X : la nouvelle source de référence s’agissant de l’information ?
Au-delà d’un choix esthétique, Elon Musk, par ces décisions, semble vouloir tendre la plateforme au sommet des médias. En effet, ces décisions revêtent une seconde nature qui n’est pas anodine. Ça n’est pas la première fois qu’il met en place un système préjudiciable aux médias. Ce dernier avait déjà auparavant réduit la vitesse d’accès aux liens vers des organes de presse comme le New York Times.
De plus, Elon Musk a affirmé qu’il ne lisait plus de presse dite traditionnelle, puisqu’il considère X comme étant le vecteur d’informations le plus efficace au monde. Cette vision utopiste d’un journal citoyen semble erronée par le flot d’utilisateurs mal intentionnés et/ou mal informés. Le travail journalistique n’est pas à sous-estimer ; d’autant plus avec le climat politique mondial actuel. Il semblerait ainsi plus judicieux de faciliter l’accès des utilisateurs aux informations journalistiques, plutôt que de promouvoir à nouveau l’essor de la désinformation.
Bien qu’Elon Musk ne semble pas réellement se préoccuper de l’impact d’X sur le paysage médiatique, la situation quant à elle devient critique. En effet, depuis son rachat de la plateforme, celui-ci ayant remercié plus de la moitié du personnel, X est désormais victime d’un manque d’effectif suffisant pour pallier correctement la diffusion de contenus illicites. Avec plus de 500 millions d’utilisateurs mensuels, l’impact d’X s’agissant de l’actualité n’est pas à sous-évaluer. L’influence de ce réseau social sur des éditeurs de presse et leurs articles ne fait aucun doute. En effet, la visibilité accordée aux éditeurs de presse par les moteurs de recherche et les réseaux sociaux, agit directement sur leur succès ou non.
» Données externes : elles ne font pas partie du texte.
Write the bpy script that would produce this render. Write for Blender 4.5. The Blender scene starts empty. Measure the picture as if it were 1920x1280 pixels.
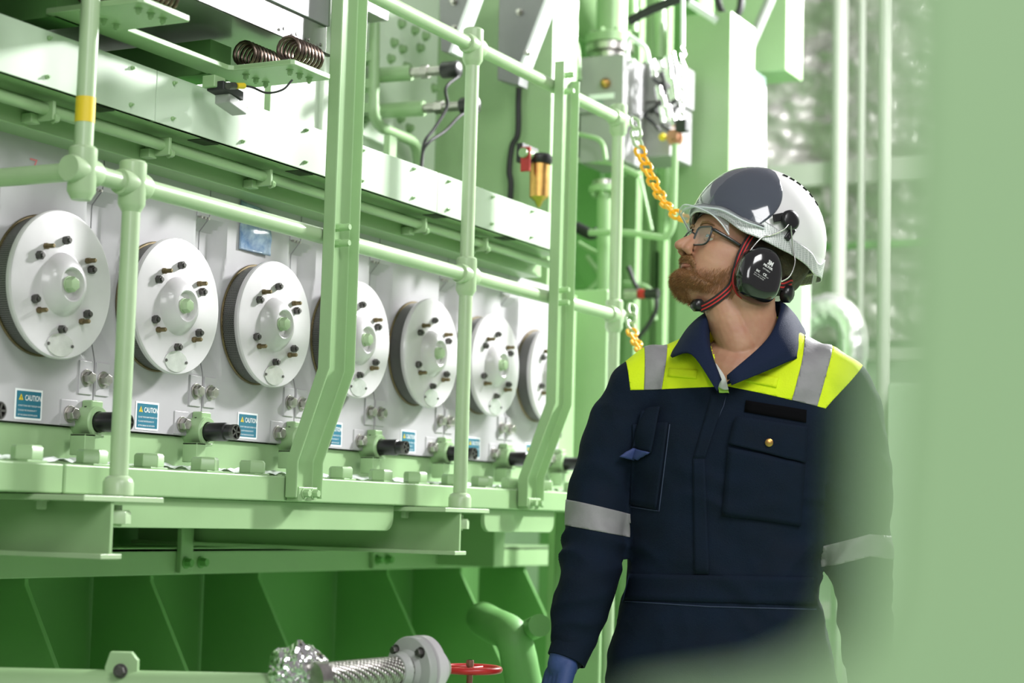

En justifiant cette décision comme étant un choix esthétique, Elon Musk néglige délibérément l’impact des utilisateurs manifestant une réticence quant à la vérification de ce qui leur est proposé. Il ne paraît pas pertinent de donner une nouvelle fois la possibilité aux utilisateurs de renoncer à cette curiosité de l’information. L’inquiétude qui plane autour du retrait des titres d’articles sur X apparaît alors plus fondée que jamais.